QROPS transfers set to soar as 50% tax deadline nears

January 25, 2010

QROPS pension transfers are expected to soar in the run –up to the new financial as wealthy taxpayers look to shift their homes and assets offshore to avoid losing half their income in tax.

From April 6, anyone earning over £150,000 faces a 50% super tax on income plus capped UK pension contributions.

The government has already ruled that any UK pension-bound income should face higher tax charges to try and stop top rate taxpayers putting aside cash at lower tax rates before the start of the financial year.

About 10 potential super taxpayers were leaving the country each week at the end of 2009, according to The Times, and this number is expected to rise following the clamp down on bank bonuses.

For top rate taxpayers staying in the UK, the options to reduce tax involve deferring liabilities by putting cash in to assets that attract capital gains tax, which is paid at 18% across the board by everyone rather than 40% or 50% like the higher rates of income tax.

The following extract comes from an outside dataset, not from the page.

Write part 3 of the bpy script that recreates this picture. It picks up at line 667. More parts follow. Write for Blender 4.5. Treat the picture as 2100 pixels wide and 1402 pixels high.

For those moving overseas permanently, either as an expat or international workers who have accrued UK pension rights, then transferring pension funds in to a QROPS has many tax benefits.

“Many clients have not made the best of end of year tax planning in the past because they didn’t see the point,” says QROPS.net experts, “This year is different because the 50% tax is eating up half of what someone earns and clients really want to know what they can do to minimise the effect on their families and lifestyle.

“50% tax on an income of £150,000 immediately reduces it to £75,000 without the effect of other taxes and national insurance. That’s a lot of money to lose when you have worked hard to get where you are.”

Although a QROPS has many rules subject to HM Revenue and Customs, the offshore pension scheme has no lifetime allowance (LTA) like a UK pension and the both the fund and any drawn down benefits are outside the scope of UK tax. Instead they are taxed in the country where the QROPS is based and where the pension holder lives. So marrying up the best jurisdiction for the country of resident for a QROPS member is extremely important.

QROPS investment options are also more flexible than UK pensions, with far more options to put money in more currencies, bonds, stocks and shares, commodities and other assets.